Jameson’s claim that Capital is not a book about politics is perhaps more controversial and surprising, though it is also more interesting and productive. In the first instance, it means that Capital is not a book of political theory. For Jameson, political theory is always in effect constitutional theory, and as such is always counterrevolutionary (139); it has been rendered irrelevant not so much by Capital as by capital: the state has ‘become so infiltrated by capital’ that it ‘is no longer an autonomous entity’, and so political/constitutional theory has no use any more (140-1). While it would seem churlish to quibble with the claim that today’s Rawls-dominated political theory is irrelevant, this is quite a sweeping dismissal of an entire area of thought. Nonetheless, the wider point is well taken: Marx demonstrates that in capitalism ‘the economic and the political have merged’ (147), and hence political theory as an autonomous discipline is void. Jameson goes further, however, and argues that there is a second sense in which Capital is not political: unlike the work of Lenin – or indeed The Communist Manifesto – it does not offer any advice on political strategy or tactics. It is a book on capitalism as a system, not on the possibilities for human agency (142).

What, then, is Capital about, if it is not about politics? According to Jameson, it is a book about unemployment: Marx’s general law of capitalist accumulation, ‘which posits the identity of productivity and misery’ (127), is about immiseration, or the manner in which capitalism creates an industrial reserve army of unemployed even as it increases social wealth. It is this which allows us to draw contemporary political significance from Capital, even if Marx himself offers us no political prescriptions: ‘Along with Marx’s intimations of globalization, these analyses [i.e. the doctrine of immiseration] seem to renew the actuality today of Capital on a world scale’ (71). For Jameson, this focus on unemployment can help unify the disparate movements that in the past two decades have sprung up in resistance to global capitalism: if we view the world’s ‘multiple situations of misery and enforced idleness’ (151) in terms of unemployment, then we are led to offer revolutionary solutions that challenge capitalism as a whole –precisely because unemployment is not an unfortunate and eradicable side-effect of capitalism, but a structural necessity at the very heart of the capitalist totality.

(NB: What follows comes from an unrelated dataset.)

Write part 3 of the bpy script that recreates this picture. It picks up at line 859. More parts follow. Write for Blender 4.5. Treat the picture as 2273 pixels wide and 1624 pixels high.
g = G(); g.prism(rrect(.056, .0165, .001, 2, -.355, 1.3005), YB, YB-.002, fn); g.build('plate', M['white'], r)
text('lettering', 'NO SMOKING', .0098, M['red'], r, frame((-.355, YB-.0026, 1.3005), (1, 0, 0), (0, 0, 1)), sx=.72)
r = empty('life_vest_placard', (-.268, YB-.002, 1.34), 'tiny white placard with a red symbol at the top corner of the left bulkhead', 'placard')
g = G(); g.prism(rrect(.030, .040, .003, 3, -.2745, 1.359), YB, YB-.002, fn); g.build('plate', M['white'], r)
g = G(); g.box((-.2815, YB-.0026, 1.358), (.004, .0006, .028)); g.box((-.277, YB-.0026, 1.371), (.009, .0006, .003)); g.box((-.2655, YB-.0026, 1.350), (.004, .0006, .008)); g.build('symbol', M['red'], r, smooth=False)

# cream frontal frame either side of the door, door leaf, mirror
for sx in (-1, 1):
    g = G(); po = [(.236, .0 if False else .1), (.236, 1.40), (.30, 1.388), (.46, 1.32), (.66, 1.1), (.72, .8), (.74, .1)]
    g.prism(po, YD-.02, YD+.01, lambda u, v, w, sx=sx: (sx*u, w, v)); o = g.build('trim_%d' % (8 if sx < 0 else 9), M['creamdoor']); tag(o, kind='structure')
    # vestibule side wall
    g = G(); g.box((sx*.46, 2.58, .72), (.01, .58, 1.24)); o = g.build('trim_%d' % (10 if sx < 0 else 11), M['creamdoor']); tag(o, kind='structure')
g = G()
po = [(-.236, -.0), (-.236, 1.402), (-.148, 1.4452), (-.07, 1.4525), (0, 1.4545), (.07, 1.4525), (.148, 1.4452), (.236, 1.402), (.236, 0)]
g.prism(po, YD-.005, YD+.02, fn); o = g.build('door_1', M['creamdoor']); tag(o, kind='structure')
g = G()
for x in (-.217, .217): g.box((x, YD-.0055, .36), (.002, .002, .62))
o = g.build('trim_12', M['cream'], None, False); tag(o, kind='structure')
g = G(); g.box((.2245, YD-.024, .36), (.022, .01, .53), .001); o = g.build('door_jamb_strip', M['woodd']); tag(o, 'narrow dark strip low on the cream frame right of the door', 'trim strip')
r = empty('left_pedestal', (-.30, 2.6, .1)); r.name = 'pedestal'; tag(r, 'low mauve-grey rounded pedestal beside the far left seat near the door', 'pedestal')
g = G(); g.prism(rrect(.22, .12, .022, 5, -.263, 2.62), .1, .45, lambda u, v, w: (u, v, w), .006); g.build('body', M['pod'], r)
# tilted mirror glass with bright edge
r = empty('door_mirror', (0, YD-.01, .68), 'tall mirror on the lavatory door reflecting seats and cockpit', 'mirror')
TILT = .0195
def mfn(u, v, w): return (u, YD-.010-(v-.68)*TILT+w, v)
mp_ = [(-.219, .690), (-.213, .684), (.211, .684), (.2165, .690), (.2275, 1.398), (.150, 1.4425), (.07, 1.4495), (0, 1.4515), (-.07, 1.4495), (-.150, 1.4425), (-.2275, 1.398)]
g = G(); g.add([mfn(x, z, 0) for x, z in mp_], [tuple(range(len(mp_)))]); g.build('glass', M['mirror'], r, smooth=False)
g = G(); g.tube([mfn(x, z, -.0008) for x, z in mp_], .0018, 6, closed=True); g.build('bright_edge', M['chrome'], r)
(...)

This is an ingenious reading of Capital, but it leads us back to the question of the dialectic and its postulation of capitalism as a totality. For Jameson, the existence of a multiplicity of contemporary resistance movements ‘suggests a multiplicity of viewpoints on the system as such and thereby a general confusion as to what it really is and what form resistance to it should take’ (146). An understanding of the general law of capitalist accumulation, in contrast, can unify these movements by allowing us to grasp the essential dynamic of capitalism. But we can only reach this conclusion if we assume in advance that capitalism is a totality: perhaps instead of reflecting ‘confusion’ about what capitalism is, the multiplicity of viewpoints reflects a multiplicity of sites of conflict and sources of power – in other words, perhaps it reflects the fact that capitalism is not a totality. Whilst viewing the world’s problems though the lens of unemployment may allow us to propose global, revolutionary solutions, it is arguably at the cost of effacing the differential specificity of those problems.

Jameson’s book is valuable in that it constantly offers original insights that send one back to Marx’s original text to read it in a new way. At the same time, however, it highlights some of the problems with Jameson’s work – not least its effacement of difference, whether between his own work and that of others, or between different sites and forms of struggle.

4 March 2012

One comment

  1. That is interesting. I will have to read this book, because my impression is that Marx was describing not unemployment, but the tendency toward a ceaselessly unbounded employment.